Every game by Zach Barth feels like a little investigation into what games actually are and how they work. His latest, Kaizen: A Factory Story, is a case in point. It’s ostensibly a simulation in which you run a factory during the Japanese economic boom of the 1980s, but it also asks questions about the drive for efficiency and the idea of player-defined goals. I am enjoying its charm and deceptively simple construction. I give it a five star rating for safety. KS

I’ve been at a conference this week and ran a session on keepsake games. The term was introduced by Shing Yin Khor to describe games that produce a physical artefact through the gameplay process. I would highly recommend Shing’s keepsake game A Mending, in which you trace a route to a friend by stitching onto a map. FSN

Related to the concept of keepsake games and map-making, I played Avery Alder’s The Quiet Year this week, a GM-less TTRPG about collaboratively drawing a map and charting a community over the course of a year struggling after the collapse of civilisation. In our version we had a complicated religious schism over the worship of pikas. FSN

Interesting things

The Mobius Book, Catherine Lacey

Catherine Lacey’s The Mobius Book is an astonishing thing. It’s a kind of memoir/auto fiction experiment about some deeply serious themes, and it’s arranged like a Mobius strip in a way. Well, I mean that you can start the narrative at either end of the book and read back to the centre and it all works. 

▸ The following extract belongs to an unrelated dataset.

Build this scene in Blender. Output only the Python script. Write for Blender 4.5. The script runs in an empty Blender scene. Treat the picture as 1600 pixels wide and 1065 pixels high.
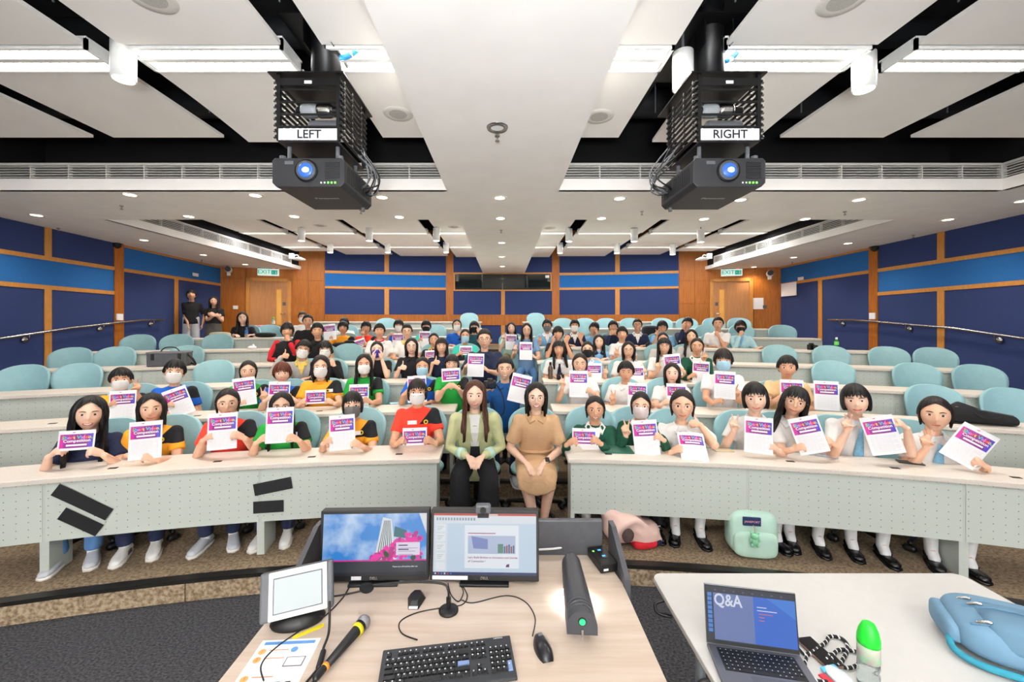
import bpy, bmesh, math, random
import numpy as np
from mathutils import Vector, Matrix, Quaternion

random.seed(7)
SC = bpy.context.scene
COL = SC.collection
PI = math.pi
EYE = 2.05            # camera height above the stage floor
F = 622.0             # focal length in pixels of the 1600 px wide frame
CX, CY = 788.0, 503.0 # where the optical axis falls in the frame
CEN = -9.65           # every seating row and the rear wall are arcs about (0, CEN)

# ---------------------------------------------------------------- camera, world, lights
cam_d = bpy.data.cameras.new('camera')
cam_d.sensor_width = 36.0
cam_d.lens = F / 1600.0 * 36.0
cam_d.shift_x = (800.0 - CX) / 1600.0
cam_d.shift_y = -(532.5 - CY) / 1600.0
cam_d.clip_start = 0.05
cam = bpy.data.objects.new('camera', cam_d)
cam.location = (0, 0, EYE)
cam.rotation_euler = (PI / 2, 0, 0)
COL.objects.link(cam)
SC.camera = cam

world = bpy.data.worlds.new('world')
SC.world = world
world.use_nodes = True
world.node_tree.nodes['Background'].inputs[0].default_value = (0.9, 0.95, 1.0, 1)
world.node_tree.nodes['Background'].inputs[1].default_value = 0.05

SC.view_settings.view_transform = 'Standard'
SC.view_settings.look = 'None'
SC.view_settings.gamma = 1.0
SC.view_settings.use_curve_mapping = False
SC.view_settings.exposure = 0.1
P_TUBE, P_DOWN, P_SPOT = 24.0, 12.0, 9.0      # watts of a fluorescent fitting, a downlight, a hanging cylinder spot

def area_light(name, loc, sx, sy, power, color, parent=None, rot=(0, 0, 0), spread=PI):
    d = bpy.data.lights.new(name, 'AREA')
    d.shape = 'RECTANGLE'; d.size = sx; d.size_y = sy; d.energy = power; d.color = color; d.spread = spread
    o = bpy.data.objects.new(name, d); COL.objects.link(o)
    o.location = loc; o.rotation_euler = rot
    if parent: o.parent = parent
    return o

# the photographer's flash, bounced off the ceiling
d = bpy.data.lights.new('bounce_flash', 'SPOT'); d.energy = 700.0; d.spot_size = 2.25; d.spot_blend = 1.0; d.color = (0.93, 0.97, 1.0); d.shadow_soft_size = 0.25
flash = bpy.data.objects.new('bounce_flash', d); COL.objects.link(flash)
flash.location = (0.0, -1.0, 2.05); flash.rotation_euler = (math.radians(180-44), 0, 0)

# an added fill lamp, unseen, turned to the white wall behind the stage, which throws soft light back into the room
d = bpy.data.lights.new('wall_bounce_flash', 'SPOT'); d.energy = 4200.0; d.spot_size = 2.7; d.spot_blend = 1.0; d.color = (0.95, 0.98, 1.0); d.shadow_soft_size = 0.25
wall_fill = bpy.data.objects.new('wall_bounce_flash', d); COL.objects.link(wall_fill)
wall_fill.location = (0.0, -1.3, 2.2); wall_fill.rotation_euler = (math.radians(-100), 0, 0)

# ---------------------------------------------------------------- helpers
def lin(h):
    h = h.lstrip('#')
    o = []
    for i in (0, 2, 4):
        c = int(h[i:i+2], 16) / 255.0
        o.append(c / 12.92 if c <= 0.04045 else ((c + 0.055) / 1.055) ** 2.4)
    return tuple(o) + (1.0,)

MATS = {}
def mat(name, hexc, rough=0.6, metal=0.0, noise=0.0, nscale=20.0, bump=0.0, hex2=None, emit=0.0, stretch=None, spec=0.4, alpha=None, trans=0.0):
    """a principled material whose colour and relief vary by a procedural noise"""
    if name in MATS: return MATS[name]
    m = bpy.data.materials.new(name); m.use_nodes = True
    nt = m.node_tree; b = nt.nodes['Principled BSDF']
    b.inputs['Base Color'].default_value = lin(hexc)
    b.inputs['Roughness'].default_value = rough
    b.inputs['Metallic'].default_value = metal
    b.inputs['Specular IOR Level'].default_value = spec
    if trans: b.inputs['Transmission Weight'].default_value = trans
    if alpha is not None: b.inputs['Alpha'].default_value = alpha
    if noise or bump or hex2:
        tc = nt.nodes.new('ShaderNodeTexCoord'); mp = nt.nodes.new('ShaderNodeMapping')
        nz = nt.nodes.new('ShaderNodeTexNoise')
        nt.links.new(tc.outputs['Object'], mp.inputs[0]); nt.links.new(mp.outputs[0], nz.inputs['Vector'])
        if stretch: mp.inputs['Scale'].default_value = stretch
        nz.inputs['Scale'].default_value = nscale; nz.inputs['Detail'].default_value = 5
        if noise or hex2:
            cr = nt.nodes.new('ShaderNodeValToRGB')
            c1 = lin(hexc)
            c2 = lin(hex2) if hex2 else tuple(max(0, c * (1 - noise)) for c in c1[:3]) + (1,)
            cr.color_ramp.elements[0].position = 0.35; cr.color_ramp.elements[1].position = 0.65
            cr.color_ramp.elements[0].color = c2; cr.color_ramp.elements[1].color = c1
            nt.links.new(nz.outputs['Fac'], cr.inputs[0]); nt.links.new(cr.outputs[0], b.inputs['Base Color'])
        if bump:
            bp = nt.nodes.new('ShaderNodeBump'); bp.inputs['Strength'].default_value = bump; bp.inputs['Distance'].default_value = 0.004
            nt.links.new(nz.outputs['Fac'], bp.inputs['Height']); nt.links.new(bp.outputs[0], b.inputs['Normal'])
    if emit:
        b.inputs['Emission Color'].default_value = lin(hexc); b.inputs['Emission Strength'].default_value = emit
    MATS[name] = m
    return m

def math_node(nt, op, a, b=None):
    n = nt.nodes.new('ShaderNodeMath'); n.operation = op
    for i, v in enumerate((a, b)):
        if v is None: continue
        if isinstance(v, (int, float)): n.inputs[i].default_value = v
        else: nt.links.new(v, n.inputs[i])
    return n.outputs[0]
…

Now I’ve written it down like that it doesn’t feel entirely like a Mobius, but the structural conceit is secondary to the text itself, which dazzles, horrifies and, as with all great writing, elevates the soul a bit. For my money, read the red half first. CD

If you’re looking for a new podcast, may I recommend Games of Note, presented by game designer Will Luton and bizdev consultant Wayne Emanuel. Each episode they analyse a classic game, interrogating its winning qualities and impact on the industry. So far they’ve done Shenmue and Castlevania and they plan to cover both well-known and obscure titles going forward. KS

While at the Develop conference in Brighton last week I attended a talk entitled What Game Designers Can Learn from Cognitive Psychology by Roy Caseley, a lecturer in game design at UAL. It was an interesting event during which Caseley referenced a paper on game design that I’d forgotten about, but is definitely worth reading. Written by Greg Costikyan, I Have No Words & I Must Design, is a look at puzzles and game design and how we describe/explore the differences and interactions between the two. It’s a long read but worth it. KS

Essay: the changing act of reading about video games

Brookline Branch Library, Boston, Massachusetts, date unknown

Over the years I have built up quite a large library of books about video games – partly because I’m interested in the history of the medium, of course, but also because we’re still in the early years of figuring out how to catalogue games and game culture in long-form publications – and seeing this take shape is interesting.